Three-Body Affairs in the Outer Solar System

TL;DR

This paper proposes a new formation mechanism for Trans-Neptunian Object binaries, explaining their high frequency, similar mass ratios, and wide eccentric orbits through three-body exchange reactions involving intermediate-mass bodies.

Contribution

It demonstrates that TNO binaries can form from a modest number of intermediate-mass bodies via three-body exchange reactions, without requiring large numbers of massive or light bodies.

Findings

TNO binaries are more frequent and have wider, more eccentric orbits than asteroid binaries.

The proposed mechanism accounts for all four distinguishing features of TNO binaries.

Three-body exchange reactions are highly efficient in the Kuiper belt environment.

Abstract

Recent observations (Burnes2002,Veillet2002,Margot2002a) have revealed an unexpectedly high binary fraction among the Trans-Neptunian Objects (TNOs) that populate the Kuiper Belt.
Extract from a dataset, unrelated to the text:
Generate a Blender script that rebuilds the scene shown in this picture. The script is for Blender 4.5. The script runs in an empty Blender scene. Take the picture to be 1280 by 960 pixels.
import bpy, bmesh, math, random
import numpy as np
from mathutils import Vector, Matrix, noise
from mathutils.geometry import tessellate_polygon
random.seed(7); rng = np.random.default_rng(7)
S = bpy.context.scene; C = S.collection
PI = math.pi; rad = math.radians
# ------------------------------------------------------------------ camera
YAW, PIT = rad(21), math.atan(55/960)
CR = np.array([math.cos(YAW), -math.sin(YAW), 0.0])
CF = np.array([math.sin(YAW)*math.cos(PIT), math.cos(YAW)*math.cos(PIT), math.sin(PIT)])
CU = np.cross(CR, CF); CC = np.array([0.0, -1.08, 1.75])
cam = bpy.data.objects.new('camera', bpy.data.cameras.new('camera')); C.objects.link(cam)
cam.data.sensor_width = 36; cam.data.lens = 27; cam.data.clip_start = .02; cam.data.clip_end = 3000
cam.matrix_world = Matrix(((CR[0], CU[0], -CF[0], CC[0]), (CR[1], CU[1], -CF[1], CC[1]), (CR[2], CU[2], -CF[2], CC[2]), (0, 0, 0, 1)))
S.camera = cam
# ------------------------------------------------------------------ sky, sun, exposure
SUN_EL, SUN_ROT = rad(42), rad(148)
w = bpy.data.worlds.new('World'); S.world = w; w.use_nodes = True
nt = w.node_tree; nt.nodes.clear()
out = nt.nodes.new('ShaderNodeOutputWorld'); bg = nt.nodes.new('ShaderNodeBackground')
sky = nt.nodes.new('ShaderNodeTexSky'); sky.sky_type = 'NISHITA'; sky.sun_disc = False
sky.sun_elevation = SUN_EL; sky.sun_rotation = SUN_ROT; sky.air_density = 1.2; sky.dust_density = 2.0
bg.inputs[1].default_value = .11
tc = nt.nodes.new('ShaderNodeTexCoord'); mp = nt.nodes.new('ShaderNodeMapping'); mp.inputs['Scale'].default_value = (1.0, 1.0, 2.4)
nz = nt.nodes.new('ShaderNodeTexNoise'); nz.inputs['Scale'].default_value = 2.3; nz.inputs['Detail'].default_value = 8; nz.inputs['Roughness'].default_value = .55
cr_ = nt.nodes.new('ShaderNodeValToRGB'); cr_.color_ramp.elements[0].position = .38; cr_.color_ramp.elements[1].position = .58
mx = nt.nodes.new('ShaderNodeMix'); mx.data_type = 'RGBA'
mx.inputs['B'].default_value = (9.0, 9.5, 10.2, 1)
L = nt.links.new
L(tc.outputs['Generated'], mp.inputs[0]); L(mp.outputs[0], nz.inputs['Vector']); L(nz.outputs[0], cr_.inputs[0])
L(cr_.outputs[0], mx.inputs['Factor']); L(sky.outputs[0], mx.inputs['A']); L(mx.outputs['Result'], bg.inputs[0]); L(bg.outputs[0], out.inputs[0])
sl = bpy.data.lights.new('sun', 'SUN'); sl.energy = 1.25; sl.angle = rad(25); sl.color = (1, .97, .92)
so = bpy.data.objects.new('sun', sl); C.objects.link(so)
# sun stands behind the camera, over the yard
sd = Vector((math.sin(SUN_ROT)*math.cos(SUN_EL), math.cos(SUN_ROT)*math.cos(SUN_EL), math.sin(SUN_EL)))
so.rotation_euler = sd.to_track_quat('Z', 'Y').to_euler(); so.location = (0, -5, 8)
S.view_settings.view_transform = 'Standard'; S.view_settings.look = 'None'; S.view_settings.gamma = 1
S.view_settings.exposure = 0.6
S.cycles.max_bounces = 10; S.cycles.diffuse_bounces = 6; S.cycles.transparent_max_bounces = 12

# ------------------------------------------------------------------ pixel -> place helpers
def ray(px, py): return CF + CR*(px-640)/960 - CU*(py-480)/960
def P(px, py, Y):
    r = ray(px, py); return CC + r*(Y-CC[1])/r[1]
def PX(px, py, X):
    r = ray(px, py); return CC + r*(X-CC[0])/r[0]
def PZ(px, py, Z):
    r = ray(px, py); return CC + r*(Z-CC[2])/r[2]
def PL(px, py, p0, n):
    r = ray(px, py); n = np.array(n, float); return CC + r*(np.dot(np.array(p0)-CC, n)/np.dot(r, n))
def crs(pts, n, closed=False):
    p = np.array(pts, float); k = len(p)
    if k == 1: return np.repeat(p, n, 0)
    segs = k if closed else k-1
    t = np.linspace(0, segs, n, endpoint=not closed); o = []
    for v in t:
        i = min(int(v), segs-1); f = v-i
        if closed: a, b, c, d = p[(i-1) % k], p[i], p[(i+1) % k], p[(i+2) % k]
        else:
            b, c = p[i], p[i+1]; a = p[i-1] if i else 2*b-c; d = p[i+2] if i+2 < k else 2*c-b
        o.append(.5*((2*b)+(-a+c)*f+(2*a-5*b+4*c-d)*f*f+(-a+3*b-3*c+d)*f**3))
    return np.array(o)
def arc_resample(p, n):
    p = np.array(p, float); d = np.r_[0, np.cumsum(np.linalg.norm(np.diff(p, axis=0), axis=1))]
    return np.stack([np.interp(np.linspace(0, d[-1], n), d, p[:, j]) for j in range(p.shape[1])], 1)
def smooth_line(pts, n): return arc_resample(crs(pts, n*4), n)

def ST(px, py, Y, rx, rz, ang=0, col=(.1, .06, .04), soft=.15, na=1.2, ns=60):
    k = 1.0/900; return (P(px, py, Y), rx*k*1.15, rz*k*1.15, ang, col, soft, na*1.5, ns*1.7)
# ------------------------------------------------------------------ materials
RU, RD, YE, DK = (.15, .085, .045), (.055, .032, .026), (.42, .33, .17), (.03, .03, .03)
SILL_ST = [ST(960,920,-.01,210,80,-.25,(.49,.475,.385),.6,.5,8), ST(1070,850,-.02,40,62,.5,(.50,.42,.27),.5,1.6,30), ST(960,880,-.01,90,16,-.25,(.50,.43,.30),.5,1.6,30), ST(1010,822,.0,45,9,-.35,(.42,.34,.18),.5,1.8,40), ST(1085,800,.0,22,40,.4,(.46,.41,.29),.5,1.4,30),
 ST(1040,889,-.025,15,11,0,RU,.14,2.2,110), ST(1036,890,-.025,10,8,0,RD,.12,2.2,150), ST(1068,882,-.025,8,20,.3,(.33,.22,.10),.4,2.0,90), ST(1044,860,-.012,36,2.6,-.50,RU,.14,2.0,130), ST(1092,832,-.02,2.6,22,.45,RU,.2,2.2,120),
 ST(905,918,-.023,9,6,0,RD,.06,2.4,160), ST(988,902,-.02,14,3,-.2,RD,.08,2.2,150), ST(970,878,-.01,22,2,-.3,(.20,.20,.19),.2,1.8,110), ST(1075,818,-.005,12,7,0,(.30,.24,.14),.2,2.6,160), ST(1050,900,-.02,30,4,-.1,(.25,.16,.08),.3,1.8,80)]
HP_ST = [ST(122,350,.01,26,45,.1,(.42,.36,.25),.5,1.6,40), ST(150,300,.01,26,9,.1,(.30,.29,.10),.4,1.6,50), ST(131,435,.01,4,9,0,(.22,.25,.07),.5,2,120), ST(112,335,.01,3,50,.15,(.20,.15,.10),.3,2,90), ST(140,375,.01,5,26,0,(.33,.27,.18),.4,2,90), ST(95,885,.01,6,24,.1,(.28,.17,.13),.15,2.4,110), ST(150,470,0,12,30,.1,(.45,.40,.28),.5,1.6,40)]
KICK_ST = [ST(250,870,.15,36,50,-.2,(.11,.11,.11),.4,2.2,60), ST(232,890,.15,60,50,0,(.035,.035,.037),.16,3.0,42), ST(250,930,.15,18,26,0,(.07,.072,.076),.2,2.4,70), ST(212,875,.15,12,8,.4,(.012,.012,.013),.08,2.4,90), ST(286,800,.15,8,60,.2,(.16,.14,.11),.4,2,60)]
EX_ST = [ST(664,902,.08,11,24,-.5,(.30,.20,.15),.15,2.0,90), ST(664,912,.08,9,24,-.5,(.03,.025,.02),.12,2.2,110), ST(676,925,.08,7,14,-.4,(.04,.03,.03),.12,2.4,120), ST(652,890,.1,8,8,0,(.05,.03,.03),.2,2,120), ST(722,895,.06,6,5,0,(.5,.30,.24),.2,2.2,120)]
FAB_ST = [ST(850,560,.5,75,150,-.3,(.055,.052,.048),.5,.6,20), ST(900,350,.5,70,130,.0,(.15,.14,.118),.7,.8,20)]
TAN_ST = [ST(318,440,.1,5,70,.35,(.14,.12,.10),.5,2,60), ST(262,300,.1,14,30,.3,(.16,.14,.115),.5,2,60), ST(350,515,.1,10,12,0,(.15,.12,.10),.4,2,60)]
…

The TNO binaries are strikingly different from asteroid binaries in four respects (Veillet2002): their frequency is an order of magnitude larger, the mass ratio of their components is closer to unity, and their orbits are wider and highly eccentric. Two explanations have been proposed for their formation, one assuming large numbers of massive bodies (Weidenschilling2002), and one assuming large numbers of light bodies (Goldreich2002). We argue that both assumptions are unwarranted, and we show how TNO binaries can be produced from a modest number of intermediate-mass bodies of the type predicted by the gravitational instability theory for the formation of planetesimals (Goldreich and Ward1973). We start with a TNO binary population similar to the asteroid binary population, but subsequently modified by three-body exchange reactions, a process that is far more efficient in the Kuiper belt, because of the much smaller tidal perturbations by the Sun. Our mechanism can naturally account for all four characteristics that distinguish TNO binaries from main-belt asteroid binaries.